HIGH TEMPERATURE SUPERCONDUCTORS

Introduction

High-temperature superconductors exhibit superconducting behavior, e.g., the Meissner effect, zero resistance, etc., at temperatures which can be attained using liquid nitrogen. Below the critical temperature, the superconducting state may be destroyed by applying a large enough current or magnetic field. This occurs at the critical current density or the critical magnetic field, respectively.

Equipment

• Colorado Superconductor setup
• DC current source
• Two digital multimeters
• Permanent Magnet
• Junction box for combining DC and lock-in sample currents
• Differential input preamp
• Lock-in amplifier
• Dewar and liquid nitrogen

Measurements

There are several superconducting disks in this experiment. Each is encased in an enclosure that includes 6 leads: 2 are thermocouple leads, 2 are used to measure the voltage drop across the sample, and the other 2 are used to provide a current across the sample. There is also a permenant magnet that can be used to demonstrate the Meissner effect.
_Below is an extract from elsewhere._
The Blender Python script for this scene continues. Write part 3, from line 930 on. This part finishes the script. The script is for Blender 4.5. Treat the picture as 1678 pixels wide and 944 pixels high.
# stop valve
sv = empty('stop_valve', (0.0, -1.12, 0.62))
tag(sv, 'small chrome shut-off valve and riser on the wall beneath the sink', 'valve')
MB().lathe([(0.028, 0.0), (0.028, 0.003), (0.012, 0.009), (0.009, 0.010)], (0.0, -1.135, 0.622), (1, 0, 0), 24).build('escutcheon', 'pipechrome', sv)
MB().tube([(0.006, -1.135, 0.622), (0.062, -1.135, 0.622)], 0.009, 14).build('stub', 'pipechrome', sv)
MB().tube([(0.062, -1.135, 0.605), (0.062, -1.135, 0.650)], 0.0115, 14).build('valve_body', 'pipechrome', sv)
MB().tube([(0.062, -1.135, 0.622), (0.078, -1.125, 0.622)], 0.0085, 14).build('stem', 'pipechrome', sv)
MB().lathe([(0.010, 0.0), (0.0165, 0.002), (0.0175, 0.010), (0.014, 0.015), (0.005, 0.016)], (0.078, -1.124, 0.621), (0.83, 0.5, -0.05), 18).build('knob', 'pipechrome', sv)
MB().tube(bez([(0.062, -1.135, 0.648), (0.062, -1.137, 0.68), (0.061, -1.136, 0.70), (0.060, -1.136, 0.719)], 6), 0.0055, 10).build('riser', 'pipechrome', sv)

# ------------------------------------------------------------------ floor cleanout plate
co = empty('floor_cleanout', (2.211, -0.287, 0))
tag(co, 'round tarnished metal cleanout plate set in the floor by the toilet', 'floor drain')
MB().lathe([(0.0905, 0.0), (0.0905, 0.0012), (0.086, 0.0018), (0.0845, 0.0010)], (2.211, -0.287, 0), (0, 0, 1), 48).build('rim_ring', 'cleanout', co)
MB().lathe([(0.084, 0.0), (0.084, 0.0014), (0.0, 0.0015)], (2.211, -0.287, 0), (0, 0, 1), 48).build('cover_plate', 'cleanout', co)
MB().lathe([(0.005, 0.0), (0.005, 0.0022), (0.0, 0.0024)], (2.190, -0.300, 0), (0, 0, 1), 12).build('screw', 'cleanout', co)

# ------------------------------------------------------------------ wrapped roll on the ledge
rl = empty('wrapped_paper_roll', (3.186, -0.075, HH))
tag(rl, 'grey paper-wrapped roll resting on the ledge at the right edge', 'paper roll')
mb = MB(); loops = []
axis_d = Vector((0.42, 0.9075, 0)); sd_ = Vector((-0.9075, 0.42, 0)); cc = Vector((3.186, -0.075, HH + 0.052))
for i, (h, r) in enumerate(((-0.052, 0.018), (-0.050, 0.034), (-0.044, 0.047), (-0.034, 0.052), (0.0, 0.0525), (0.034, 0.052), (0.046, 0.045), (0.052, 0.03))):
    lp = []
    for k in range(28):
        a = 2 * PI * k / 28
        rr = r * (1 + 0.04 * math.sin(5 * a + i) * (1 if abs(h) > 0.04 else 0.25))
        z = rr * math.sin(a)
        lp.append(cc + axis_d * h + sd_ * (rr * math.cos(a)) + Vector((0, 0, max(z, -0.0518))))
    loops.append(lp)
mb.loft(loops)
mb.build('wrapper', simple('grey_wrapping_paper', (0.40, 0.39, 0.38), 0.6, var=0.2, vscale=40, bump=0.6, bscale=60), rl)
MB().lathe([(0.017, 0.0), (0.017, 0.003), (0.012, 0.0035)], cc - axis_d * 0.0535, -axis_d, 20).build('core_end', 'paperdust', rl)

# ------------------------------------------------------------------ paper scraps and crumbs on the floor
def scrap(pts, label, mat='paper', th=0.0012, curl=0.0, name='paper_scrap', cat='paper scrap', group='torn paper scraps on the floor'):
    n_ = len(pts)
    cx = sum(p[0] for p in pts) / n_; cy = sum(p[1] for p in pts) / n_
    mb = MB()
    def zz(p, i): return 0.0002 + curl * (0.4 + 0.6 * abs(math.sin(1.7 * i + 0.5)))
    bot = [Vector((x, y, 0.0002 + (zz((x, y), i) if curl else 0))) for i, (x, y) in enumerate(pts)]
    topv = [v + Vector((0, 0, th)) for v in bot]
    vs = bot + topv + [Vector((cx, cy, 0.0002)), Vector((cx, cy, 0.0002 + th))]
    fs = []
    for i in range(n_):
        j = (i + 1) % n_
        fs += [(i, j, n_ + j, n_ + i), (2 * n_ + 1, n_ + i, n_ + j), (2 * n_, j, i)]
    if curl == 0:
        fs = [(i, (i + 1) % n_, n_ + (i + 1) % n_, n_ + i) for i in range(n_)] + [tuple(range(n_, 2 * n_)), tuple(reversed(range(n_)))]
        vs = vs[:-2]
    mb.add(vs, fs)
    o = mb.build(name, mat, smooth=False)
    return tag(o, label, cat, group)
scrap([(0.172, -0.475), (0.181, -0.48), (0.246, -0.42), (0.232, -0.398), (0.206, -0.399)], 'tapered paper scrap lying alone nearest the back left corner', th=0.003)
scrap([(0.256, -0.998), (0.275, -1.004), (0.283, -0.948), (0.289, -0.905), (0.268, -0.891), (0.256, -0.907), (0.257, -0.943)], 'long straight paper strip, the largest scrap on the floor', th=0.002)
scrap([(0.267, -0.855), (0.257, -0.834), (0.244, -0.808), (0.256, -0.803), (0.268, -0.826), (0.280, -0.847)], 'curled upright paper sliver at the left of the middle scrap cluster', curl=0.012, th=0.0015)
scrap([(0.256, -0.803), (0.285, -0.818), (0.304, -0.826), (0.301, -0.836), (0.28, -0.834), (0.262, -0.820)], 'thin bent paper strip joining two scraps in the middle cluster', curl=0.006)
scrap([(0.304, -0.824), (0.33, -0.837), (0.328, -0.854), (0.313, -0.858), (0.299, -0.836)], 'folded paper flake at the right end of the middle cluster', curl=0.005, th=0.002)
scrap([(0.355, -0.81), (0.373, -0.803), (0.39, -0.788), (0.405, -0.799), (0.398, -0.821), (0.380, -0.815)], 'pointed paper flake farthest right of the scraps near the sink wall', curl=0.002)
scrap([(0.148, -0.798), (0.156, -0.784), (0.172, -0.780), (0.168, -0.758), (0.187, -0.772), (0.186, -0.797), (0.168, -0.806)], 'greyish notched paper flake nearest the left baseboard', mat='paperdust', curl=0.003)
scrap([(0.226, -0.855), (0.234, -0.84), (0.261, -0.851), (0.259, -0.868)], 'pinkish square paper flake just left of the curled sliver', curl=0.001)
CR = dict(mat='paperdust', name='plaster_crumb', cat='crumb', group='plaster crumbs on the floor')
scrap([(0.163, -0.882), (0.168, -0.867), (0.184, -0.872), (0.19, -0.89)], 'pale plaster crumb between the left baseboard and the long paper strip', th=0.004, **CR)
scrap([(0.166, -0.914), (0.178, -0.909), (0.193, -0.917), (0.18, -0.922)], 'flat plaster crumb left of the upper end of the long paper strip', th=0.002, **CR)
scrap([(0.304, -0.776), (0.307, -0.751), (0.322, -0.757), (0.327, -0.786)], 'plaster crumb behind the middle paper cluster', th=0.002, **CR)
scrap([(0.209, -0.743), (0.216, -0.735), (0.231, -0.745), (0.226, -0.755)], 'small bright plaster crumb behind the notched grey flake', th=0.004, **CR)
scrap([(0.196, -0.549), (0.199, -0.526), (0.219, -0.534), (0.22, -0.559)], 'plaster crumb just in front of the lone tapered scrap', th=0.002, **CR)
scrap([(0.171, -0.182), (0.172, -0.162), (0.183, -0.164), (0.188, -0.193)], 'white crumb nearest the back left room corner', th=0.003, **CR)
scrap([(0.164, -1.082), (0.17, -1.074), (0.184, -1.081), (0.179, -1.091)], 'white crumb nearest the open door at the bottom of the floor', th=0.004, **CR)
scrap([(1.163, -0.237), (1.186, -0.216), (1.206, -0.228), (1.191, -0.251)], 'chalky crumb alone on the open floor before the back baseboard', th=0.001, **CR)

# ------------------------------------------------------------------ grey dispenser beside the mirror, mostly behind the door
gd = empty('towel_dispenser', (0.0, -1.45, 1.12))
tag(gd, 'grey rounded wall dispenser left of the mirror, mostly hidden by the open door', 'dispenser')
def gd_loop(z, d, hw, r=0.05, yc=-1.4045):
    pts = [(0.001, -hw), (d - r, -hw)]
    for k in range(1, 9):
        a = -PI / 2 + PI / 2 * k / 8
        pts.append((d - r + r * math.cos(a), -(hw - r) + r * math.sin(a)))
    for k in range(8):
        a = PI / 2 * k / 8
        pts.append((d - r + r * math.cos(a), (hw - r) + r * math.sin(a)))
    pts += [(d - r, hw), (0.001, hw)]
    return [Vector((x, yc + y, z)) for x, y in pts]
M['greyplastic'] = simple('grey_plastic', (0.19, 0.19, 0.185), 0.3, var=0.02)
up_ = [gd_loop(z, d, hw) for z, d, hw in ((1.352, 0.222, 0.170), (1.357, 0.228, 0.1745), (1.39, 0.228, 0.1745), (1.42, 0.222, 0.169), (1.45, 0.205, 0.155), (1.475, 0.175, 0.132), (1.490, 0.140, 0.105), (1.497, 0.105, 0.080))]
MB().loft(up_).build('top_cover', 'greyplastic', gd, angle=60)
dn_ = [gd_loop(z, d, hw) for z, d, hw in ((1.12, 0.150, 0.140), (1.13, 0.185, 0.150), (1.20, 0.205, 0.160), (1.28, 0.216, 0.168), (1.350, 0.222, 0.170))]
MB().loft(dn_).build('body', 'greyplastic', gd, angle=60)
The purpose of this experiment is to determine the values of the critical temperature for the samples provided and to use a lock-in amplifier. The critical temperature may be determined in two ways, using the Meissner effect or the zero resistance of the superconductor.

Read carefully the sections of the experiment guide which relate to the handling of superconductors and liquid nitrogen. You should also read about the 4-point probe measurement, signal-to-noise optimization, and lock-in amplifiers.